>>

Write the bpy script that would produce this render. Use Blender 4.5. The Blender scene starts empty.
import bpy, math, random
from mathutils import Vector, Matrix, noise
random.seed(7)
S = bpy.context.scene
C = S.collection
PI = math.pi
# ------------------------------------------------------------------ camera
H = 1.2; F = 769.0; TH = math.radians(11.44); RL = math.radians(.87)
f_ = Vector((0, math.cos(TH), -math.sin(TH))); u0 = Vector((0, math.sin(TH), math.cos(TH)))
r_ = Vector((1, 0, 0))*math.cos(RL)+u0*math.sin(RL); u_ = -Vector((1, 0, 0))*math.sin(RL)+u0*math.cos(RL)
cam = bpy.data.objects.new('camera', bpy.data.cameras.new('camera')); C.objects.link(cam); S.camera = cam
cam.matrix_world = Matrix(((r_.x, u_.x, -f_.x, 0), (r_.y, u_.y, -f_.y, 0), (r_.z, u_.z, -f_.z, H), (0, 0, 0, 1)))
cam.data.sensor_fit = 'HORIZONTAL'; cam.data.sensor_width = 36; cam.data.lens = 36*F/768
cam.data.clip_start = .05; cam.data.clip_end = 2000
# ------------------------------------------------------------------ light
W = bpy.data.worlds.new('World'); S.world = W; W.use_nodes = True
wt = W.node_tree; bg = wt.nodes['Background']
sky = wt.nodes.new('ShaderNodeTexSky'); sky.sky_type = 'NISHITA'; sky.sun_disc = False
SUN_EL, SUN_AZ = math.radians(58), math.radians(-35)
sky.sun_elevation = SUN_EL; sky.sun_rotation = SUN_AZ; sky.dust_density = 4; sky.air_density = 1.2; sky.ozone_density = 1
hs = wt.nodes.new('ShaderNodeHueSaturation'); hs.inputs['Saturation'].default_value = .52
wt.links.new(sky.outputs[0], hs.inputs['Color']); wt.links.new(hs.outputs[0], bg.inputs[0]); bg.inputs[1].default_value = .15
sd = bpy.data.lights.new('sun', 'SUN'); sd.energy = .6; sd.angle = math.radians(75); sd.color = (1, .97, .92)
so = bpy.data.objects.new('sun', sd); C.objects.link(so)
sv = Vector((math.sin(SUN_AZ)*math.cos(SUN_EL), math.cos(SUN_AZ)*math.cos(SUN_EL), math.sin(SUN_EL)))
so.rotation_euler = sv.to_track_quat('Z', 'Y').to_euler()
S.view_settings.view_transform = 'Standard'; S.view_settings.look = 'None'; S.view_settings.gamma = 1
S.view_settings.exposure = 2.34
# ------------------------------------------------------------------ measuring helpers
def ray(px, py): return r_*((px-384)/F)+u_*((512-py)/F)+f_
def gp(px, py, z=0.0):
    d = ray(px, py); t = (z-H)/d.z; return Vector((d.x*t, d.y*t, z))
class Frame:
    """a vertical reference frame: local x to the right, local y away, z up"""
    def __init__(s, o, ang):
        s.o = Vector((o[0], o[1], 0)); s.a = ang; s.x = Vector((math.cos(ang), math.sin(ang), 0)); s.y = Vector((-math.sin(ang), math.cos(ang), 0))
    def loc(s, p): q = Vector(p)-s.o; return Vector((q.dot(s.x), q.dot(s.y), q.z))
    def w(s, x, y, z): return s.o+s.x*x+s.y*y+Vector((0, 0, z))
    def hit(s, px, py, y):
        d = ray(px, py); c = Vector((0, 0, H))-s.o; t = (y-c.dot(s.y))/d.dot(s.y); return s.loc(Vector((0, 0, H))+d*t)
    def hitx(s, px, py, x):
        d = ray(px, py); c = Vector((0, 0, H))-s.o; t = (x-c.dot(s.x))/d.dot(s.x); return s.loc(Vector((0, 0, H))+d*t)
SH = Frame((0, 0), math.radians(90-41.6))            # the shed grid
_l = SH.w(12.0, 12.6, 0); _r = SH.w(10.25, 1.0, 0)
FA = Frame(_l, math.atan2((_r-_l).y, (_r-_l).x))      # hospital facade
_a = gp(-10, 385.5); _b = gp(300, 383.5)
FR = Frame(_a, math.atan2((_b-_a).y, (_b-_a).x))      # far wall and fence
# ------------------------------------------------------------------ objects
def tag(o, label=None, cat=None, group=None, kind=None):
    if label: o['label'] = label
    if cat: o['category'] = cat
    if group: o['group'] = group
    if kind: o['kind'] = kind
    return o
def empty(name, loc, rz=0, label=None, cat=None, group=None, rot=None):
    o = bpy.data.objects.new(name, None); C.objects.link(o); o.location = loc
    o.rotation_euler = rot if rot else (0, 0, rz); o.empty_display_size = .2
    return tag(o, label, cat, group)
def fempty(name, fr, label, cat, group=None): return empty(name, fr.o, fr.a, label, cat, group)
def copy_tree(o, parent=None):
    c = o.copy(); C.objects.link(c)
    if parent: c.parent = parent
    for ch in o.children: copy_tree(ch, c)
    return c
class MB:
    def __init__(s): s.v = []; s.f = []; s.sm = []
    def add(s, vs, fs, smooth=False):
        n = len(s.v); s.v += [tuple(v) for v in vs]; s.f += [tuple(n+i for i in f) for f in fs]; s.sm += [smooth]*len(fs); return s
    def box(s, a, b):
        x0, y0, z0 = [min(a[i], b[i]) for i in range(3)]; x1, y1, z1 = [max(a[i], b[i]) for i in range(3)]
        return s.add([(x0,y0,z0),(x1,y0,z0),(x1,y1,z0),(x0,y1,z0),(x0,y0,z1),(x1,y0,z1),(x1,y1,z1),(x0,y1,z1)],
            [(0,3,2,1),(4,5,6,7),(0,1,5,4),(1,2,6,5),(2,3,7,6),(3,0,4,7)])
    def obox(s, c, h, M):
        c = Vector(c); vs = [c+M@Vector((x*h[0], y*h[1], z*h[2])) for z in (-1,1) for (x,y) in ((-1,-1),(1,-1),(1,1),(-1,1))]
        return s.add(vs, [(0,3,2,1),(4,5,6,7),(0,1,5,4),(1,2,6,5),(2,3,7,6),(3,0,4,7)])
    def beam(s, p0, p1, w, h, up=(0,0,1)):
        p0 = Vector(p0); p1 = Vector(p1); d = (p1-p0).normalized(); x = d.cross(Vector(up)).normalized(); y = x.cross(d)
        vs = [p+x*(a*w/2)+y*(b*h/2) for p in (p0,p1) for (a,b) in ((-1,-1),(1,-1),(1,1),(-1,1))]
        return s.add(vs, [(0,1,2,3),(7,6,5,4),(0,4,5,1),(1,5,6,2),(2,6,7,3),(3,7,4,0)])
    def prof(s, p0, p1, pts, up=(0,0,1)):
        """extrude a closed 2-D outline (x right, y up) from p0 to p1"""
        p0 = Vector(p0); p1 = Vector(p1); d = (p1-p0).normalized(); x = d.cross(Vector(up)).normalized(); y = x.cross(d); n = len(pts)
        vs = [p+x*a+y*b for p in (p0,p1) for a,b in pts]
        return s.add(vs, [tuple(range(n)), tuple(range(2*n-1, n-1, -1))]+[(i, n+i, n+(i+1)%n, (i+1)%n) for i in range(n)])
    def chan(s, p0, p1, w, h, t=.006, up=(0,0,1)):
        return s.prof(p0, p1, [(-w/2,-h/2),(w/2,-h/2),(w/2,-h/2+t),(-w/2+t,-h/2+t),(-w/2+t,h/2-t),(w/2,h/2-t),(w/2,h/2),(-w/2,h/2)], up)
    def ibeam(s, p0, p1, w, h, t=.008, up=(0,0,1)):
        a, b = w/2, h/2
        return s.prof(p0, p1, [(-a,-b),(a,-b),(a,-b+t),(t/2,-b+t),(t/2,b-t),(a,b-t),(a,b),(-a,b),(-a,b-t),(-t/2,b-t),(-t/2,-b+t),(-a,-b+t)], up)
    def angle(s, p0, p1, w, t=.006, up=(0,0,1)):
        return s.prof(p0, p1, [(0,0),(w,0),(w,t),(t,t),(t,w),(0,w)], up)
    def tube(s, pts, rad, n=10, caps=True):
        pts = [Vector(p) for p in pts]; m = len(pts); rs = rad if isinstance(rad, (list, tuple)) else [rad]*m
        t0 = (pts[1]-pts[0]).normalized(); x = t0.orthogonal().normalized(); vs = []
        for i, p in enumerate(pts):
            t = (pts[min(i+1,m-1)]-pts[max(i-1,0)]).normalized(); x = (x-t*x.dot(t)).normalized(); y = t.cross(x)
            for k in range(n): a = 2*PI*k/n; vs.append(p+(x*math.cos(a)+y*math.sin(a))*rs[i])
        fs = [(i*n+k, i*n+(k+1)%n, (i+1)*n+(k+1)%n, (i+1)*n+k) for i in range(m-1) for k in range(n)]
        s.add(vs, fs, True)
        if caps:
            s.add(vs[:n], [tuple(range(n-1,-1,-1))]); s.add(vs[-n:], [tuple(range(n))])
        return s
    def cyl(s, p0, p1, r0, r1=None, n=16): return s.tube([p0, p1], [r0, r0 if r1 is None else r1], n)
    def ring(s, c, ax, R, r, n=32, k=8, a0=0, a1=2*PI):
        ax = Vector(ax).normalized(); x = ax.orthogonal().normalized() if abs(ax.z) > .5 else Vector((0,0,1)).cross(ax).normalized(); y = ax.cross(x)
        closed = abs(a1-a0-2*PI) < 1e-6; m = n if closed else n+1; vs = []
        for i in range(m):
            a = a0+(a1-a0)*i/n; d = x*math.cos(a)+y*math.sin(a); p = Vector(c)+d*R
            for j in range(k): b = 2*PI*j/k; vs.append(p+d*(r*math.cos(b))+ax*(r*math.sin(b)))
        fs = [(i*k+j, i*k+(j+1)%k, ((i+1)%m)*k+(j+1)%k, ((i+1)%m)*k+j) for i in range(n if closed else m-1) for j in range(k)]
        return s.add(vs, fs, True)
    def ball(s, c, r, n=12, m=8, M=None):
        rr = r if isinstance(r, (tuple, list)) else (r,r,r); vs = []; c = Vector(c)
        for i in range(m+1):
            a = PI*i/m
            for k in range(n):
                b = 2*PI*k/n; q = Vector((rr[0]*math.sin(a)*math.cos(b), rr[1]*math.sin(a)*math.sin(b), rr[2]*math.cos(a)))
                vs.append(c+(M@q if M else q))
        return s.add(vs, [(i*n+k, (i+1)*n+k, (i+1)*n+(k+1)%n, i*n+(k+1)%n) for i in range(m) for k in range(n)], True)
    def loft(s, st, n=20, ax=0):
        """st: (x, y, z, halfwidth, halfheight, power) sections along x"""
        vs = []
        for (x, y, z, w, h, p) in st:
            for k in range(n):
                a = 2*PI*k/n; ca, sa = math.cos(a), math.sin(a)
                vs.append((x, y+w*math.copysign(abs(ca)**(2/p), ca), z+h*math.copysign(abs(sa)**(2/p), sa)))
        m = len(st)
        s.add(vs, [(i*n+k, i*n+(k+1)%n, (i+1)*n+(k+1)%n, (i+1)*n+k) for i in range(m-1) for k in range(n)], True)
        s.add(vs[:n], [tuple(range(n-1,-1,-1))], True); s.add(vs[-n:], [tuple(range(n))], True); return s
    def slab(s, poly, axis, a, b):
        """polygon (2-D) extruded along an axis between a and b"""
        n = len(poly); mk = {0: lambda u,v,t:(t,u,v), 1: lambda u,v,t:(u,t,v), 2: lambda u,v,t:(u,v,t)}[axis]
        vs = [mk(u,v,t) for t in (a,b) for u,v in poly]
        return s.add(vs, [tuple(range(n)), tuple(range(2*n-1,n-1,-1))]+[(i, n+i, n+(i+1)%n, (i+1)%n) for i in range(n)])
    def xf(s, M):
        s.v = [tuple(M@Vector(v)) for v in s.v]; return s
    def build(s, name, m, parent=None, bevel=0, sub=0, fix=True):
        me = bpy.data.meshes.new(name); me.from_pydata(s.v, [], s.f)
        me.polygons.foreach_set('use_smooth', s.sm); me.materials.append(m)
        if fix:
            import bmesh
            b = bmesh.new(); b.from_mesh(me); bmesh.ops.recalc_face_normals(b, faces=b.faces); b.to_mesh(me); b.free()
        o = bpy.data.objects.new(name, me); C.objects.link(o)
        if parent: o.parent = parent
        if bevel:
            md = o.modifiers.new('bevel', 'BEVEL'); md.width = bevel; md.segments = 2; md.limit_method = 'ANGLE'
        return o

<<
>>

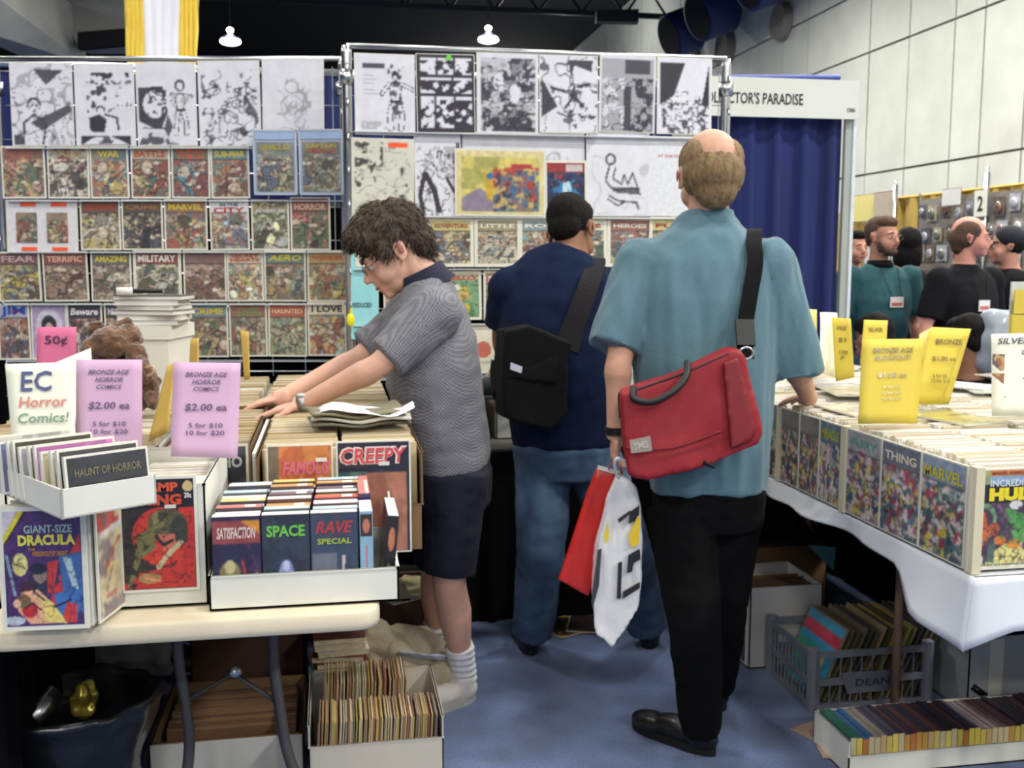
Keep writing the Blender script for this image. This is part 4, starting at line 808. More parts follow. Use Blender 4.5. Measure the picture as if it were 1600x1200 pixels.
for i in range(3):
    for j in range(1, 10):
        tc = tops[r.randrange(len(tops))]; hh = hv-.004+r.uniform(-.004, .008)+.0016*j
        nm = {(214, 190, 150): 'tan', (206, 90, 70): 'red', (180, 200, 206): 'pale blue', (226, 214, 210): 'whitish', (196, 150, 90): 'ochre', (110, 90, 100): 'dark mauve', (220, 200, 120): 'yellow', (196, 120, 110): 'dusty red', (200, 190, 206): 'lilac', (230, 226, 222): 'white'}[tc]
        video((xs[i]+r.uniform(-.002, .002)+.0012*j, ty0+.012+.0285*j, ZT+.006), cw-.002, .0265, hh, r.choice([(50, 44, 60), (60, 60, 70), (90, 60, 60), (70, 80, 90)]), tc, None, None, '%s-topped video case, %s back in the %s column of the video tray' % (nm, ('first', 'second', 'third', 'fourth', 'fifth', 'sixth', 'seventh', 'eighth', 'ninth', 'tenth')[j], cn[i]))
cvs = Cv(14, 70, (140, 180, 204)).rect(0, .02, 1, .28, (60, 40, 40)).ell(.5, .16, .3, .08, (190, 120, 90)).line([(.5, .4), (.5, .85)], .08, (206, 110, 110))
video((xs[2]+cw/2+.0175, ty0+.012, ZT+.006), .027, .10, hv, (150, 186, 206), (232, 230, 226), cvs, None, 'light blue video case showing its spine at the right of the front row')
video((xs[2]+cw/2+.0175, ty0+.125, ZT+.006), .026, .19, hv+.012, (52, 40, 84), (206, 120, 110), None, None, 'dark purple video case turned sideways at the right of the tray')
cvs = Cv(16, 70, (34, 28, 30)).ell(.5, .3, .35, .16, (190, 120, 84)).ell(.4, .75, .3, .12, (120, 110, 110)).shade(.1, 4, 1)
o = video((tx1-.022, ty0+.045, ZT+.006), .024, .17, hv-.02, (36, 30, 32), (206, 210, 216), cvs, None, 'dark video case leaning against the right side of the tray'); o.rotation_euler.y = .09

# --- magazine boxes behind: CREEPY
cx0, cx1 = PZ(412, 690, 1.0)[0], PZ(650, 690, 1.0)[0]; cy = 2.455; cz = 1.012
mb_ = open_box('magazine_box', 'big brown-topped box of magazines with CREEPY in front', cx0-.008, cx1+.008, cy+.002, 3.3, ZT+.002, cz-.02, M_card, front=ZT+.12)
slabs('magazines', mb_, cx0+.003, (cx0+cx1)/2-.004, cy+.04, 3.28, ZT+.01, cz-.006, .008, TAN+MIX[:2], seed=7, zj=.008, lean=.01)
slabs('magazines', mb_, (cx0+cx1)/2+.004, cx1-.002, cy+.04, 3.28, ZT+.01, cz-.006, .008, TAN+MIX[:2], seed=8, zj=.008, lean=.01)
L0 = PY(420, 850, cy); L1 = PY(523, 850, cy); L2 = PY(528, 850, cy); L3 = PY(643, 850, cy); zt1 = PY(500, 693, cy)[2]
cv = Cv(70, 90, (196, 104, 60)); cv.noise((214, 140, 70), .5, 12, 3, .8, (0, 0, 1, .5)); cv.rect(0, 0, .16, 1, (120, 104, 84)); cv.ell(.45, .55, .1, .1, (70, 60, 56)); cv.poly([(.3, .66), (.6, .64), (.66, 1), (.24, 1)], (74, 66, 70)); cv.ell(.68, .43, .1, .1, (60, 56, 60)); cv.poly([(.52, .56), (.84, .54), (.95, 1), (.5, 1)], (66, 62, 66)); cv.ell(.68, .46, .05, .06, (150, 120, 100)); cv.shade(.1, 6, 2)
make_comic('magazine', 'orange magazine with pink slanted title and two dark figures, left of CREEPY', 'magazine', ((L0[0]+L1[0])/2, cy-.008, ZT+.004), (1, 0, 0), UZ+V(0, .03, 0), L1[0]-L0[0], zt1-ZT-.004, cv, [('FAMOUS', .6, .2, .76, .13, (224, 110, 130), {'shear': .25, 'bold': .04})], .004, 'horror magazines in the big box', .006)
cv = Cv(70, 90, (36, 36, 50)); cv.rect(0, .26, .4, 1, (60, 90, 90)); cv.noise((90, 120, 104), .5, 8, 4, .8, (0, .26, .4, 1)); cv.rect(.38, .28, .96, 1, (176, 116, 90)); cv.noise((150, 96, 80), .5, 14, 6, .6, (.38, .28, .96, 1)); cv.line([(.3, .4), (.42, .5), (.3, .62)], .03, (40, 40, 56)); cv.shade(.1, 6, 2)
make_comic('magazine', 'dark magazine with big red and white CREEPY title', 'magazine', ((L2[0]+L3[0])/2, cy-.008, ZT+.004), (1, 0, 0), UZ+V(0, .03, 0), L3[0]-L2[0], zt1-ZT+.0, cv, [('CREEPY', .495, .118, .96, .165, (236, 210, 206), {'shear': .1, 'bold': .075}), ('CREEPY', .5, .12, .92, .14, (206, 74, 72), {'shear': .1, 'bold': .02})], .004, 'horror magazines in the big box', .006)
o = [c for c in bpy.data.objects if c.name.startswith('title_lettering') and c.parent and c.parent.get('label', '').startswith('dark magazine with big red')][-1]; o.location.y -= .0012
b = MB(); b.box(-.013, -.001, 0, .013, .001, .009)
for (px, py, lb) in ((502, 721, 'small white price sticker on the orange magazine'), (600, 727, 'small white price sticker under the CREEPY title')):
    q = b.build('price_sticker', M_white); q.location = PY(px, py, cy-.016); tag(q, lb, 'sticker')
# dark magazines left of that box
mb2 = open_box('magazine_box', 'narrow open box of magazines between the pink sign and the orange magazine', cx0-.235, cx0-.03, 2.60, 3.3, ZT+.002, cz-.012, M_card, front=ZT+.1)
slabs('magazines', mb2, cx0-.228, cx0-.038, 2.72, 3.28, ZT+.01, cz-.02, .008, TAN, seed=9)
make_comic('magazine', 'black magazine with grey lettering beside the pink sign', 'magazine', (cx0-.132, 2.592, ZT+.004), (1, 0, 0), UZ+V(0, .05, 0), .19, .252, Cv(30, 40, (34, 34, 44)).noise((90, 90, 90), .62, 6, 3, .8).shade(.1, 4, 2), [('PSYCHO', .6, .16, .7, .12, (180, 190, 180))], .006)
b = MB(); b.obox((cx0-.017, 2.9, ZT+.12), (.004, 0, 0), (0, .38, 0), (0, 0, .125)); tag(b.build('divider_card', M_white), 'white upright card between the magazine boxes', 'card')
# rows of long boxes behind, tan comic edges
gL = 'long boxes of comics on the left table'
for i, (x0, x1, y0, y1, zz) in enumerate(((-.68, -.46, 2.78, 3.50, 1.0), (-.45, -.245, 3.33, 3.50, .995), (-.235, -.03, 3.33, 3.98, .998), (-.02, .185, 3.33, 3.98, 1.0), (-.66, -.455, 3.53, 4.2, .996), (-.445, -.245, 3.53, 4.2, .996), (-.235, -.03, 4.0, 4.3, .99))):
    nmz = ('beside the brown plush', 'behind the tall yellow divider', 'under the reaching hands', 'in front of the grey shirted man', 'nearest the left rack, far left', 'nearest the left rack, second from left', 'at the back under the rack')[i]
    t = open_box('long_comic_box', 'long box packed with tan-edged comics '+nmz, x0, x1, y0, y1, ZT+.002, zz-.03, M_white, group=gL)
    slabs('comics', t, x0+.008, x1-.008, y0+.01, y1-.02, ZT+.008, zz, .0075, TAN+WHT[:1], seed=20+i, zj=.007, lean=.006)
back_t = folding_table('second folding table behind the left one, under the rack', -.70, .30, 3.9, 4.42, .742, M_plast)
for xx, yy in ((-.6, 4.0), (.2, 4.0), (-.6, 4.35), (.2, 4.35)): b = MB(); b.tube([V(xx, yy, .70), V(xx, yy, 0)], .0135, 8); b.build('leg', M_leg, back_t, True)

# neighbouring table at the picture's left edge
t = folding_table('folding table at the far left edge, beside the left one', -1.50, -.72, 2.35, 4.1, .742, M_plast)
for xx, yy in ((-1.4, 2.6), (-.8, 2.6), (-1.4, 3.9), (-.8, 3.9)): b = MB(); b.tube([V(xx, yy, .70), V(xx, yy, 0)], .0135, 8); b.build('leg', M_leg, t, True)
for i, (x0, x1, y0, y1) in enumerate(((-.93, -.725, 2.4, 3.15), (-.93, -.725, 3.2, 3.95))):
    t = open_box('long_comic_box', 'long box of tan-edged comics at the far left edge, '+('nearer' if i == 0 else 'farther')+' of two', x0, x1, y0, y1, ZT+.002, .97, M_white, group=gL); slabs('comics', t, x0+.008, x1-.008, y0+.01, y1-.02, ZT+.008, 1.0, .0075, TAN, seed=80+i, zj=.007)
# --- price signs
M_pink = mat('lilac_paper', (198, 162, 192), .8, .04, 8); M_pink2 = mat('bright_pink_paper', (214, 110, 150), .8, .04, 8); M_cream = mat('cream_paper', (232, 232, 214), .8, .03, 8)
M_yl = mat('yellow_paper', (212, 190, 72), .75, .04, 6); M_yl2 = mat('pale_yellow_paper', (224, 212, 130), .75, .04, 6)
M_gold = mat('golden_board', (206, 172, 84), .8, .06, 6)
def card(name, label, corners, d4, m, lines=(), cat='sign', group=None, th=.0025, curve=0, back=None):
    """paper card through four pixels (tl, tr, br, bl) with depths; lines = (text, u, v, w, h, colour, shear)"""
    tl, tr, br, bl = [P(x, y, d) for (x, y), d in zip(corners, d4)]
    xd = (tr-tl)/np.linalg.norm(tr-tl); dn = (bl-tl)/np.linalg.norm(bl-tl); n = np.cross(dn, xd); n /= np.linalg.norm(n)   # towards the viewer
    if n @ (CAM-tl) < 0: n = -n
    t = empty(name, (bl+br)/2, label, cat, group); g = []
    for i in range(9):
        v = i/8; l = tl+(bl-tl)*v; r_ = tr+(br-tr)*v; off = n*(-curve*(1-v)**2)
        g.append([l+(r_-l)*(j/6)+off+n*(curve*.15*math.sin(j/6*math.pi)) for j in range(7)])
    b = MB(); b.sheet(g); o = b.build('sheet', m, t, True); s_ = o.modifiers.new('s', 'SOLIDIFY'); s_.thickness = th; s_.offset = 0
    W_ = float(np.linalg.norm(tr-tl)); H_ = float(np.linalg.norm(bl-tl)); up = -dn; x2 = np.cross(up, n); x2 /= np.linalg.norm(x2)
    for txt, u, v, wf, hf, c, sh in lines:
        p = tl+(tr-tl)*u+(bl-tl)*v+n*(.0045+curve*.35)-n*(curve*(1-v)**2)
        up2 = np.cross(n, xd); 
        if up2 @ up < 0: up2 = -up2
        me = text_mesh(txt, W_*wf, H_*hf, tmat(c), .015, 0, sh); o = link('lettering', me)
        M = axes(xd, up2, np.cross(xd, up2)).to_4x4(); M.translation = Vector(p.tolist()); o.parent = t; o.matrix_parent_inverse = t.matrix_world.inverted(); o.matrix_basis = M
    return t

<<

* _Task to complete_:
Show the lines of the records that contain the word "this".

* _Correct response_:
Write the bpy script that would produce this render. Use Blender 4.5. The Blender scene starts empty.
Keep writing the Blender script for this image. This is part 4, starting at line 808. More parts follow. Use Blender 4.5. Measure the picture as if it were 1600x1200 pixels.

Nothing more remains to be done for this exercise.